May 11 2008
Pastoral Recovery
Good Morning, it’s Sunday morning about 5:30 am here in Denver. I woke up in peace and I thought it was so noteworthy, I’d tell you about it. You see, back in the day, with our first church plant we started in Portland, waking up on Sunday morning was like getting up to fight the French Foreign Legion. I had such a fear of speaking, preaching, leading, and holding our community together, that I would get nauseous as soon as I’d realized it was Sunday morning. I’d usually have stayed up till 1:ooam plowing over and over on my sermon, and then back up at 4:00am out of nerves to go back over my words. I’d drive to church depressed and often it would take me 60 minutes of prayer just to fight back the fear of approaching the community.
Today, I got up and was excited. The fact that I was even able to take my mind off today’s events shows that God is re-orienting me towards a better way. Adullam has taught me that people don’t come to a church gathering for a sermon. Or if they do, they’re coming for the wrong reason. Adullamites come to connect with God and see friends. That changes everything. I’m not really preaching today.
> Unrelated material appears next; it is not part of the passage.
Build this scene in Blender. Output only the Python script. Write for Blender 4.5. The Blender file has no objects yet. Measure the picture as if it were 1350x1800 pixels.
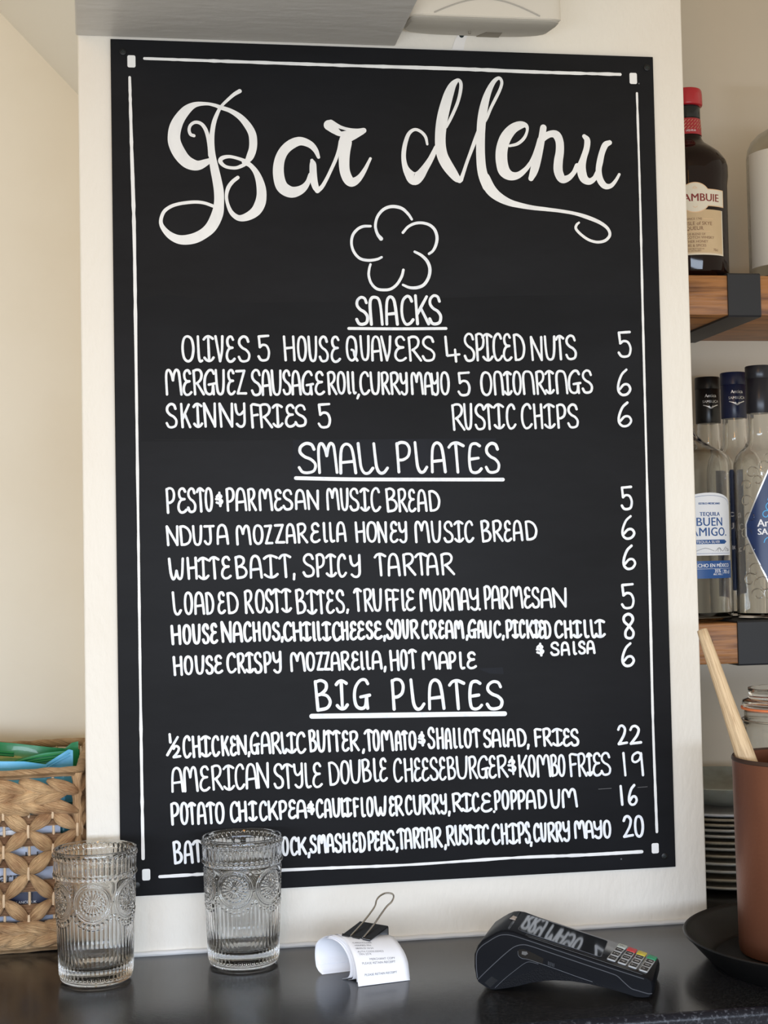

I’m just going to walk the community through the sermon on the mount and see how people are feeling. I’ve been meditating on it all week and do have a few thoughts to share, but I don’t feel any need to button it together into a monologue. Jesus just seems to be in the room and I’m learning to trust his spontaneous voice to myself and the community. I wonder what would happen if every pastor felt like they could just read scripture and facilitate a more simple and relational approach to spiritual learning. I’m not suggesting at all that a well thought out sermon isn’t helpful, but quite possibly adults may learn better from an approach that requires them to participate. It may also release many leaders from the performance miseries every week.
This morning, I’ll take my daughter Alli with me. She loves to go early and hang out with me. I wouldn’t have had the peace of heart to do this ten years ago, but this morning I’m looking forward to donuts and Alli, and friends.
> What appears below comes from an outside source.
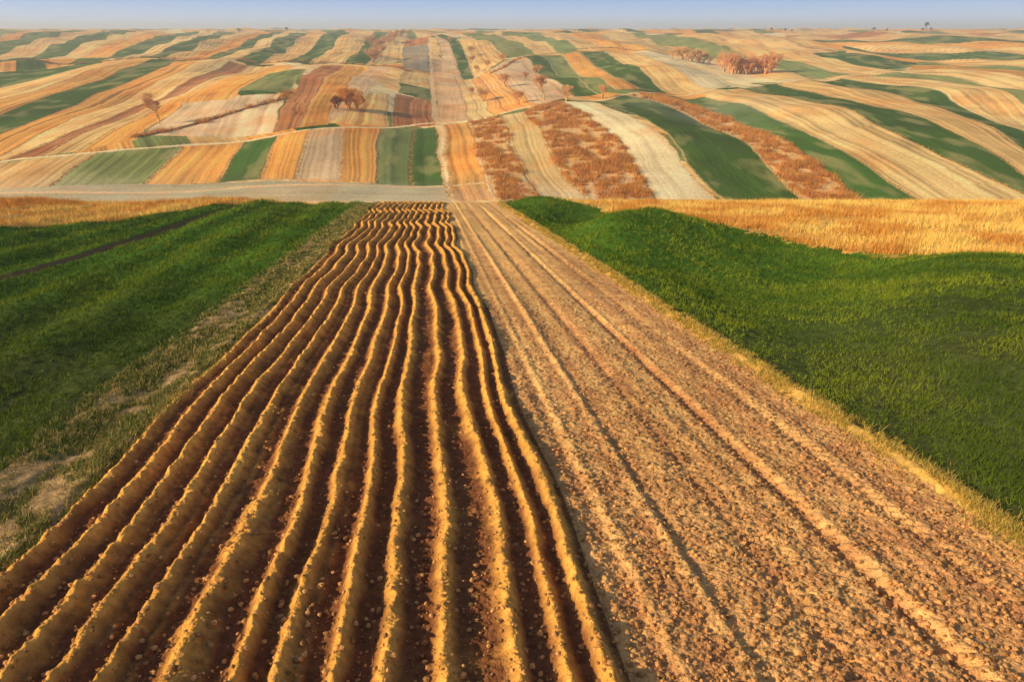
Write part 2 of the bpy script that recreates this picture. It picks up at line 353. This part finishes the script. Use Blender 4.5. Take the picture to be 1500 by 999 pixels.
# ---------- clods ----------
t_=(1+5**.5)/2
iv=np.array([(-1,t_,0),(1,t_,0),(-1,-t_,0),(1,-t_,0),(0,-1,t_),(0,1,t_),(0,-1,-t_),(0,1,-t_),(t_,0,-1),(t_,0,1),(-t_,0,-1),(-t_,0,1)])/1.9
ifc=np.array([(0,11,5),(0,5,1),(0,1,7),(0,7,10),(0,10,11),(1,5,9),(5,11,4),(11,10,2),(10,7,6),(7,1,8),(3,9,4),(3,4,2),(3,2,6),(3,6,8),(3,8,9),(4,9,5),(2,4,11),(6,2,10),(8,6,7),(9,8,1)])
px,py=samp(65000,5,45);sx=S(px,py);srx=sx+wob(py)
ok=(srx>-7.4)&(sx<10.4)&((srx>2.4)|(rng.random(len(px))<.4));px=px[ok];py=py[ok];N=len(px)
rad=.009+.045*rng.random(N)**4
Vv=iv[None]*rng.uniform(.7,1.25,(N,12,1))*rad[:,None,None]*np.array([1,1,.75])
Vv+=np.stack([px,py,height(px,py)+rad*.35+.018],1)[:,None,:]
Ff=ifc[None]+(np.arange(N)*12)[:,None,None]
cc=np.repeat(np.array([.70,.34,.12])*rng.uniform(.45,1.25,(N,1)),12,0)
mk("soil_clods",Vv.reshape(-1,3),Ff.reshape(-1,3),cc,M_soil,False)
# ---------- trees ----------
def tree(name,x,y,ht,seed,c=(.25,.13,.06),depth=6,spread=.55,stems=1,kids=3):
    rd=random.Random(seed);segs=[]
    def rec(p,d,l,r,k):
        mid_=p+d*l*.5+Vector((rd.uniform(-1,1),rd.uniform(-1,1),0))*l*.05
        q=p+d*l;segs.append((p,mid_,r,r*.85));segs.append((mid_,q,r*.85,r*.65))
        if k==0: return
        for i in range(kids+(k<3)):
            a=Vector((rd.uniform(-1,1),rd.uniform(-1,1),rd.uniform(-.3,.9)))
            nd=(d*(1-spread)+a.normalized()*spread+Vector((0,0,.12))).normalized()
            st_=p.lerp(q,rd.uniform(.55,1)) if i else q
            rec(st_,nd,l*rd.uniform(.62,.85),r*.6,k-1)
    for i in range(stems):
        d=Vector((rd.uniform(-.6,.6)*(stems>1),rd.uniform(-.6,.6)*(stems>1),1)).normalized()
        rec(Vector((rd.uniform(-.1,.1)*stems,rd.uniform(-.1,.1)*stems,-.2)),d,ht*.27,ht*.028,depth)
    mn=.03+.00006*y
    P0=np.array([s0[0][:] for s0 in segs]);P1=np.array([s0[1][:] for s0 in segs]);r0=np.array([max(s0[2],mn) for s0 in segs]);r1_=np.array([max(s0[3],mn*.9) for s0 in segs])
    D=P1-P0;D/=np.linalg.norm(D,axis=1,keepdims=True);U=np.cross(D,[.3,.9,.1]);U/=np.linalg.norm(U,axis=1,keepdims=True)+1e-9;W=np.cross(D,U)
    vs=[]
    for P,rr_ in((P0,r0),(P1,r1_)):
        for a in(0,2.094,4.189): vs.append(P+(U*math.cos(a)+W*math.sin(a))*rr_[:,None])
    Vv=np.stack(vs,1);Nn=len(segs);fs_=np.array([(0,1,4,3),(1,2,5,4),(2,0,3,5)])
    zs=height(np.array([x]),np.array([y]))[0]
    Fv=(fs_[None]+(np.arange(Nn)*6)[:,None,None]).reshape(-1,4)
    o=mk(name,Vv.reshape(-1,3),Fv,np.repeat(np.array(c)*rng.uniform(.7,1.4,(Nn,1)),6,0),M_bark)
    o.location=(x,y,zs);return o
LS=[("bare_tree",19,(.66,.33,.12),{}),("bare_tree",17,(.66,.33,.12),{}),("bare_shrub",15,(.80,.33,.05),dict(stems=8,depth=5)),("bare_shrub",9,(.35,.12,.03),dict(stems=8,depth=5)),("bare_shrub",12,(.80,.35,.06),dict(stems=7,depth=5)),
 ("bare_tree",26,(.10,.07,.05),{}),("bare_tree",19,(.55,.32,.17),{})]
for i,((nm_,ht,c,kw),(xx,y_)) in enumerate(zip(LS,LONE)): tree(nm_,xx,y_,ht,i*31+5,c,**kw)
TS=[("tree_thicket",24,(.74,.34,.14)),("tree_thicket",18,(.76,.44,.19)),("roadside_trees",20,(.68,.38,.18)),("roadside_trees",14,(.70,.38,.15)),("distant_trees",13,(.14,.10,.07))]
for j,((nm_,ht,c),pts) in enumerate(zip(TS,TH)):
    root=bpy.data.objects.new(nm_,None);bpy.context.scene.collection.objects.link(root)
    k2=0
    for i,p in enumerate(pts):
        for q_ in range(2 if j<3 else 1):
            rd=random.Random(i*7+j*3+q_*101);xx=p[0]+q_*rd.uniform(-8,8);y_=p[1]+q_*rd.uniform(-12,12)
            o=tree("tree_%d"%k2,xx,y_,ht*rd.uniform(.6,1.1),i*13+j+q_*77,c,depth=4,stems=4,kids=3);o.parent=root;k2+=1
# scrub
si=far[(fk==KI['S'])|((fk==KI['D'])&(fy<800))];sw=(Y[si]**2);sw=sw/sw.sum()
si=rng.choice(si,18000,p=sw);sx_=X[si]+rng.uniform(-.5,.5,len(si));sy_=Y[si];mm=fbm(sx_/4,sy_/6,65,3)>.47
sx_=sx_[mm];sy_=sy_[mm];szz=rng.uniform(.4,1.7,len(sx_))*(.5+2.2*fbm(sx_/8,sy_/8,111)**1.3)
cs=np.array([.66,.25,.055])*(.4+1.0*rng.random((len(sx_),1)))+np.array([.05,.10,.03])*(rng.random((len(sx_),1))>.6)
blades("scrub",sx_,sy_,szz,.15+0*sx_,cs,.8,16,szz*.45,M_bark,pz=height(sx_,sy_)+.2)
ei=far[(fe<.8)&(fy<900)&(fk!=KI['F'])];ei=rng.choice(ei,12000)
blades("field_margin_grass",X[ei],Y[ei],.3+.5*rng.random(len(ei)),.18+0*X[ei],np.array([.66,.38,.12])*(.5+.8*rng.random((len(ei),1))),.7,4,.3,None,pz=height(X[ei],Y[ei])-.05)
# ---------- haze: a real homogeneous layer of air ----------
hv=[(-9000,-50,-60),(9000,-50,-60),(9000,9500,-60),(-9000,9500,-60),(-9000,-50,70),(9000,-50,70),(9000,9500,70),(-9000,9500,70)]
hm=bpy.data.materials.new("haze_air");hm.use_nodes=True;hn=hm.node_tree;hn.nodes.remove(hn.nodes["Principled BSDF"])
vs_=hn.nodes.new("ShaderNodeVolumeScatter");vs_.inputs["Density"].default_value=.00026;vs_.inputs["Color"].default_value=(.97,.93,.92,1);vs_.inputs["Anisotropy"].default_value=.1
hn.links.new(vs_.outputs[0],hn.nodes["Material Output"].inputs["Volume"])
mk("haze",np.array(hv,float),np.array([(0,3,2,1),(4,5,6,7),(0,1,5,4),(1,2,6,5),(2,3,7,6),(3,0,4,7)]),None,hm,False)
# ---------- light ----------
ts=Vector((-1,-.32,0)).normalized();EL=math.radians(24)
tosun=Vector((ts.x*math.cos(EL),ts.y*math.cos(EL),math.sin(EL)))
sd=bpy.data.lights.new("sun",'SUN');sd.energy=5;sd.angle=math.radians(.5);sd.color=(1,.82,.50)
so=bpy.data.objects.new("sun",sd);bpy.context.scene.collection.objects.link(so);so.rotation_euler=tosun.to_track_quat('Z','Y').to_euler()
w=bpy.data.worlds.new("World");bpy.context.scene.world=w;w.use_nodes=True;nt=w.node_tree;L=nt.links
sk=nt.nodes.new("ShaderNodeTexSky");sk.sky_type='NISHITA';sk.sun_disc=False;sk.sun_elevation=EL;sk.sun_rotation=math.atan2(tosun.x,tosun.y)
tc=nt.nodes.new("ShaderNodeTexCoord");sp_=nt.nodes.new("ShaderNodeSeparateXYZ");L.new(tc.outputs["Generated"],sp_.inputs[0])
rp=nt.nodes.new("ShaderNodeValToRGB");L.new(sp_.outputs["Z"],rp.inputs[0])
el=rp.color_ramp.elements;el[0].position=0;el[0].color=(.86,.85,.86,1);el[1].position=.13;el[1].color=(.12,.26,.62,1)
e2=el.new(.012);e2.color=(.58,.72,.92,1);e3=el.new(.045);e3.color=(.20,.40,.80,1)
sc2=nt.nodes.new("ShaderNodeVectorMath");sc2.operation='SCALE';sc2.inputs["Scale"].default_value=8.2;L.new(rp.outputs[0],sc2.inputs[0])
mr=nt.nodes.new("ShaderNodeMapRange");mr.inputs[1].default_value=.05;mr.inputs[2].default_value=.35;mr.inputs[3].default_value=.95;mr.inputs[4].default_value=0;L.new(sp_.outputs["Z"],mr.inputs[0])
mx=nt.nodes.new("ShaderNodeMix");mx.data_type='RGBA';L.new(mr.outputs[0],mx.inputs[0]);L.new(sk.outputs[0],mx.inputs[6]);L.new(sc2.outputs[0],mx.inputs[7])
L.new(mx.outputs[2],nt.nodes["Background"].inputs[0]);nt.nodes["Background"].inputs[1].default_value=.13
cd_=bpy.data.cameras.new("camera");cd_.lens=24;cd_.sensor_width=36;cd_.clip_end=20000;cd_.clip_start=.1
co=bpy.data.objects.new("camera",cd_);bpy.context.scene.collection.objects.link(co);co.location=(0,0,H);co.rotation_euler=(math.pi/2-PITCH,0,0)
sc_=bpy.context.scene;sc_.camera=co
sc_.view_settings.view_transform='Standard';sc_.view_settings.look='None';sc_.view_settings.exposure=0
[...] Pastoral Recovery (Hugh Halter) – I’ve only had a chance to speak with Hugh once or twice on the phone, but really appreciate what he is helping to develop with Missio. I’m looking forward to getting my hands on a copy of the new book he co-authored: The Tangible Kingdom. [...]
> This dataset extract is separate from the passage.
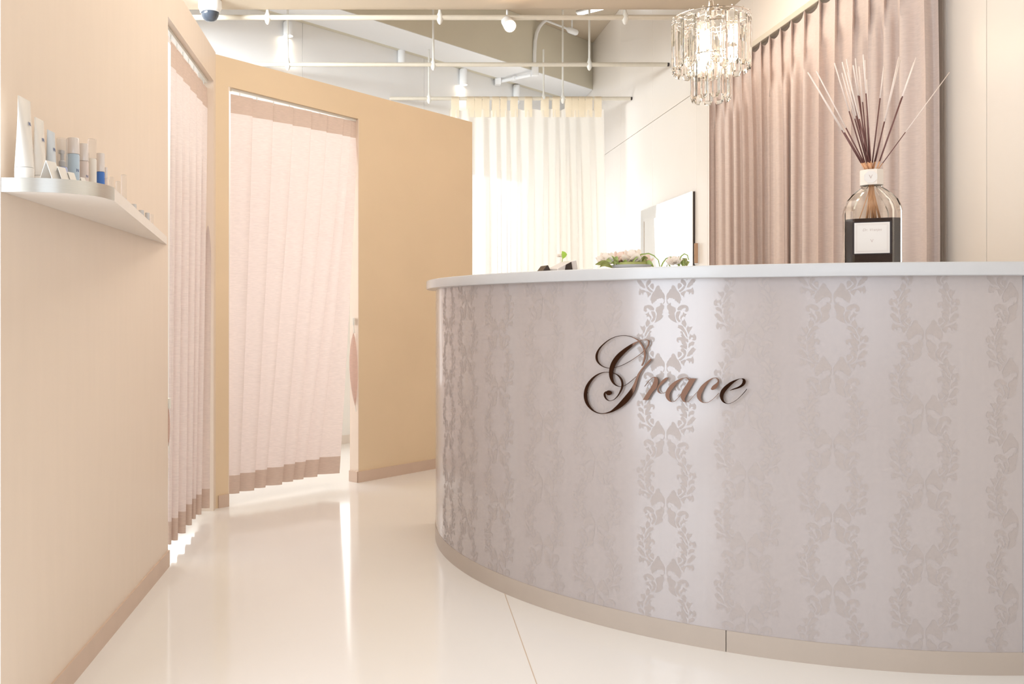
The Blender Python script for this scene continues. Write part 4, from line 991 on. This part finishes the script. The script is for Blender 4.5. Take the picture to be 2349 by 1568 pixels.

oh Hugh… we LOVED you in Portland, and couldn’t wait for Sundays! I wish we’d have been better able to lead along with you, but it’s cool to see the journey we’ve all been on since those days. I can’t wait to read your book!
Hugh Baby,
Because you have become the “Legend of Clackamas High” and the Class of 1983 had so many stud muffins packed into it, how about a trek up the Mt Hood to the summit this April?? Love to have you. What say you?
By the way I never knew you use to grind or pump out sermons in Portland! That kind of crap puts a man into the grave early, thats about all it does!